Francesco Taboada Tabone

(Cuernavaca, México, 25 de mayo de 1973)

He studied a Bachelor's Degree in Communications at the Monterrey Institute for Technological and Higher Studies in Monterrey. He started his cinematographic career with the short films La Julia and Enchiladas Suizas that received the “Prix de jeunes realisateurs” at the “Jeunnes realisateurs” Film Festival in Sion, Switzerland. He is currently a professor of Mexican history, and documental script writing at the Centro Morelense de las Artes. He writes regularly for several publications, as La Jornada Morelos and Voices of Mexico and was the recipient of two scholarships from the National Foundation for Culture and the Arts.


His first feature film The Last Zaptistas puts him at the vanguard of Latin American Cinema with more than 10 international awards: Best Ópera Prima at the Festival de Cine Documental Santiago Álvarez, Santiago de Cuba, Best Documentary and Best Photography at the Los Ángeles Chicano Film Festival, Premio a la Excelencia Cinematográfica given by Once TV at the Santa Cruz Independent Latino Film Festival, Special Award of the Jury at the Festival de Cine Pobre de Gibara, Cuba. The Last Zapatistas has also participate as an official selection in more than 20 film festivals in three continents and has been nominate as Best Documentary in Film at the Imagen Awards, Hollywood, and nominee for the Ariel by the Mexican Academy of Cinematography Arts and Sciences. Francesco received the Cecilio Robelo Award in Arts from the Autonomous University of the State of Morelos and the Tecnológico de Monterrey for his research in zapatism oral tradition.

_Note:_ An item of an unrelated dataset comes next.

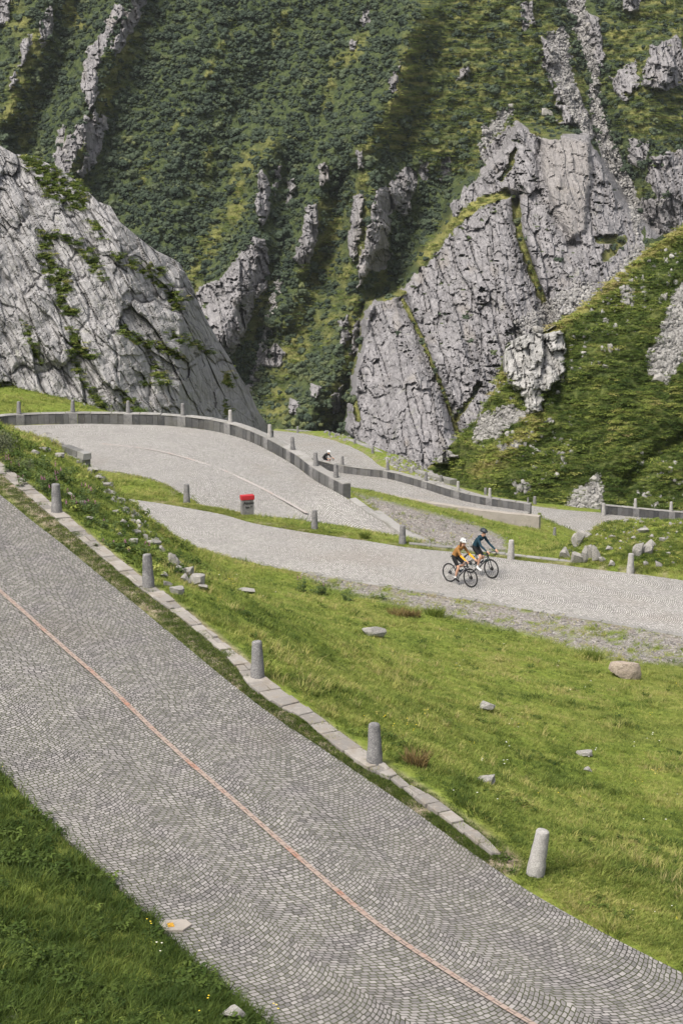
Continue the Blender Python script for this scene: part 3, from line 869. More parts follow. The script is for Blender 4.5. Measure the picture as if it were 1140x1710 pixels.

He has been invited to give conferences at many universities and cultural institutes like Center for Latin American Studies at the Berkeley University, Department of Latin Studies at Pomona College, the Harvard Film and Video Archives at the Harvard University, the School for Image and Sound in Caracas, Venezuela and the Faculty of Political Sciences at the UNAM.


In 2004 he produced the radio series Héroes en la Radio, Voces Zapatistas and receive an awardat the Quinta Bienal Internacional de Radio. In 2005 the President of Venezuela, Hugo Chávez invited him to the Alo Presidente television program, being the first international film director to be interviewed by him.
Francesco is at present working on three new documentaries Maguey, Tin Tan and Revolución Bolivariana, he is going for his master´s degree in Mesoamerican Studies at the UNAM and promoting his second feature film Pancho Villa, La Revolución no ha terminado (www.franciscovilla.com.mx). He premiered his last feature documentary “13 PUEBLOS EN DEFENSA DEL AGUA, EL AIRE Y LA TIERRA” that portraits the struggle  of the indigenous people of Morelos trying to defend their natural resources from the government urban development strategies and trying to reach their autonomy. www.13pueblos.com

Director’s statement

“The conditions of injustice, misery and government corruption that exist today are almost the same as those prevailing in Mexico at the beginning of the twentieth century, when the Revolution broke out. Our objective is to denounce this historic spiral so that the people of America do not forget the inheritance flowing in their blood from the men and women who, throughout the centuries, have given their lives for an ideal.”